# Exercise input:
::::
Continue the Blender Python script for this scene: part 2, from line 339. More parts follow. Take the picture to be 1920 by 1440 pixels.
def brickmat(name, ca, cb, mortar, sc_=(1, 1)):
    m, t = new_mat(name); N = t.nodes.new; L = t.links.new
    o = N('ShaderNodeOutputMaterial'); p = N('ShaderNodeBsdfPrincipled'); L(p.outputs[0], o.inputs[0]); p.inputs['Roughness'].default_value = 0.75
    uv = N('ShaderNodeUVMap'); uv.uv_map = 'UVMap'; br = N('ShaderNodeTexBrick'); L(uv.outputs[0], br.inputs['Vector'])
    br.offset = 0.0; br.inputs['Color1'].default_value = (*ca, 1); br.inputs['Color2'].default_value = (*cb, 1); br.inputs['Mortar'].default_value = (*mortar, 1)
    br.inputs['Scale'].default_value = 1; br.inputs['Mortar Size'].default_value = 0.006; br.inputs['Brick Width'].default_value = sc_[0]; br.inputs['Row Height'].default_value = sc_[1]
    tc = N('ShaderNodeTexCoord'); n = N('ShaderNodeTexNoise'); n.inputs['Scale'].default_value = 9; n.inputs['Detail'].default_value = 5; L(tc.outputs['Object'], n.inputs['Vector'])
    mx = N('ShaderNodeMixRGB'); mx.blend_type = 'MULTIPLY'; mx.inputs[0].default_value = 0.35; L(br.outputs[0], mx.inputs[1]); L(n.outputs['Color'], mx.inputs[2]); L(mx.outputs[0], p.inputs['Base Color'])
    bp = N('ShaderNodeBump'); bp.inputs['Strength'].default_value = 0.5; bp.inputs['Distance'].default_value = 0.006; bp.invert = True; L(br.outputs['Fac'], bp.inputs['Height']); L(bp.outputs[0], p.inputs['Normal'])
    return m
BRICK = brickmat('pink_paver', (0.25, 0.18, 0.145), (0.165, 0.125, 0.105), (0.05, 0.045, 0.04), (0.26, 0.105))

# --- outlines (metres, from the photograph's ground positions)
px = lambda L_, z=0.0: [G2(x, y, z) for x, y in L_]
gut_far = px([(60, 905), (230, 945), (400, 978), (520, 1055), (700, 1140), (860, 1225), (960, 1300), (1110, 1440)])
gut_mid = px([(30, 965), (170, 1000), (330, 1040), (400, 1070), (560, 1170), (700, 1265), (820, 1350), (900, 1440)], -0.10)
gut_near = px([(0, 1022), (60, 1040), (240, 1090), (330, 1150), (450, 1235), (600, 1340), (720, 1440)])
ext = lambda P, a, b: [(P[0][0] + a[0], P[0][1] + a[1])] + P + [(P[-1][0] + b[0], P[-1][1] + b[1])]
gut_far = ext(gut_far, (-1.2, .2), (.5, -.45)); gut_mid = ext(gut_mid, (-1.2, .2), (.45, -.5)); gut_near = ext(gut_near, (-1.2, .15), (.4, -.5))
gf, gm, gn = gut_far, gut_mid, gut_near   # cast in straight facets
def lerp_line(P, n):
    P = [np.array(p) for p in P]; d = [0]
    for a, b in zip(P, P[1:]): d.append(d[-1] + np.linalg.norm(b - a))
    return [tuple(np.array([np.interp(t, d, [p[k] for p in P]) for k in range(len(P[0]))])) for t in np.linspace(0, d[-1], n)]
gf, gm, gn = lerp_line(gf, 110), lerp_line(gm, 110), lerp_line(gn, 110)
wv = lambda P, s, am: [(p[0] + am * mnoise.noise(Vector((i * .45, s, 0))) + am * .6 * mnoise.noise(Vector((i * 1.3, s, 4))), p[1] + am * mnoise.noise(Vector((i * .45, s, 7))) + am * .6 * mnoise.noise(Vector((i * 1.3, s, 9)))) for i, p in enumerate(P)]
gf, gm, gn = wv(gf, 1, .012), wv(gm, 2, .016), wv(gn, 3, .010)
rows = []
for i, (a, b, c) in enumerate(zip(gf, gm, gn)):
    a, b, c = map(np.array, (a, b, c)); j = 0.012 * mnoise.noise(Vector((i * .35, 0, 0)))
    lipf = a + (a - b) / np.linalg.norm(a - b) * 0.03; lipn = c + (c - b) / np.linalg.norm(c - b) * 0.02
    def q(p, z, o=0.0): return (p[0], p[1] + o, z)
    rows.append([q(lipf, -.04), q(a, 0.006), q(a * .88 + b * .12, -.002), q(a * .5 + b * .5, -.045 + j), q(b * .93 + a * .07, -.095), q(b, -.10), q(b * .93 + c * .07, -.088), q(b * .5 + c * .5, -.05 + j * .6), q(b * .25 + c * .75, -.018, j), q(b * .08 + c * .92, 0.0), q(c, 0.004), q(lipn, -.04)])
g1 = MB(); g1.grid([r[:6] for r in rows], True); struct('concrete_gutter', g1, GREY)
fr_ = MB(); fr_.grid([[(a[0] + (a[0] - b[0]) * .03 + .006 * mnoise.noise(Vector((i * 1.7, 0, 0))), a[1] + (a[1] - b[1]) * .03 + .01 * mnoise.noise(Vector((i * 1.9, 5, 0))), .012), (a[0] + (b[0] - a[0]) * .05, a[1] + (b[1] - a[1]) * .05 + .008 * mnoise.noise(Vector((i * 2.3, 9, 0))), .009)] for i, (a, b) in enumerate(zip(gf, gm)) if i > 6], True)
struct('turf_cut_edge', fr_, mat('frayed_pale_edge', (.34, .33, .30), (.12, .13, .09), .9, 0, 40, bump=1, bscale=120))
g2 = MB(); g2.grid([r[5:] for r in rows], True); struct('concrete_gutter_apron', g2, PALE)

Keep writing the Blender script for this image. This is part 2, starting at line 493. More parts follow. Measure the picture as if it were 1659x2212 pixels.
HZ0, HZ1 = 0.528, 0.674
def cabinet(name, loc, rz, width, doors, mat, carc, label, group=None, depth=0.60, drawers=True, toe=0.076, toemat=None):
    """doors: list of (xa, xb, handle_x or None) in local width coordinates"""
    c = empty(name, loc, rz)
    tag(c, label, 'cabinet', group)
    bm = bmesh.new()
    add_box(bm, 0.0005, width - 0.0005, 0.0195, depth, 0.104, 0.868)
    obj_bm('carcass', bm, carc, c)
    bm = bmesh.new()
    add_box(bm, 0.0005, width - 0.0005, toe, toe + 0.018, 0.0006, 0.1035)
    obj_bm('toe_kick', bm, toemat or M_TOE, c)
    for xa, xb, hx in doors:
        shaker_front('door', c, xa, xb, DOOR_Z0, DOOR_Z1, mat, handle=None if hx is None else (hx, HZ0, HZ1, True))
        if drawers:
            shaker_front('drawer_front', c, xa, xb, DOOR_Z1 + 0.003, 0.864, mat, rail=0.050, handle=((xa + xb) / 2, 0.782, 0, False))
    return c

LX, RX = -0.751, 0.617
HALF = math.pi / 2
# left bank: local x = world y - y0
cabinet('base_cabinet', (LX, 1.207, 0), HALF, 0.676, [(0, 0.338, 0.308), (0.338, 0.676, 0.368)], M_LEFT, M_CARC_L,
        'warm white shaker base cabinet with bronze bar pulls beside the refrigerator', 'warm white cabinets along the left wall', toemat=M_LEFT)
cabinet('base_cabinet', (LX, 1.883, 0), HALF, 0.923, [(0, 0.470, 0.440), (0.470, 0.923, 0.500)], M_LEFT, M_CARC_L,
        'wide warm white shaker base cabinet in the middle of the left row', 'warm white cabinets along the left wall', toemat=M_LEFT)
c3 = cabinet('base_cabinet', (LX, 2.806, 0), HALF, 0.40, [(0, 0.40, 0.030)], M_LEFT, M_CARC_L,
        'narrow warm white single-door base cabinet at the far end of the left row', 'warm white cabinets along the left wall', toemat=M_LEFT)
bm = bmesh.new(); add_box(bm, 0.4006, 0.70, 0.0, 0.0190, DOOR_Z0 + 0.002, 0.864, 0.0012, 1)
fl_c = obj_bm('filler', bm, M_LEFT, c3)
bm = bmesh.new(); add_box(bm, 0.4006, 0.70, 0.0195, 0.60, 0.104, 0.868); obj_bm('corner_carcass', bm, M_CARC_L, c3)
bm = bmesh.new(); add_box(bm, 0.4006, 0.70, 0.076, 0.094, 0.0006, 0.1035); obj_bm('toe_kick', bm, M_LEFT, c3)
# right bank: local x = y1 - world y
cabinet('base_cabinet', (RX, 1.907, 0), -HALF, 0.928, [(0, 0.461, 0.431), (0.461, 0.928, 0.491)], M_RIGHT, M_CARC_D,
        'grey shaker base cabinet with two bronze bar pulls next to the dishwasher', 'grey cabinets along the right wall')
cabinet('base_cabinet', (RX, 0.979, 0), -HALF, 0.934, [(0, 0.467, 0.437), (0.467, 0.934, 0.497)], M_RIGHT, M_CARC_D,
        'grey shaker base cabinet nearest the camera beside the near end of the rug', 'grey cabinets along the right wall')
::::
Pick out all lines from the data above in which the word "picture" appears.

Continue the Blender Python script for this scene: part 2, from line 339. More parts follow. Take the picture to be 1920 by 1440 pixels.
Keep writing the Blender script for this image. This is part 2, starting at line 493. More parts follow. Measure the picture as if it were 1659x2212 pixels.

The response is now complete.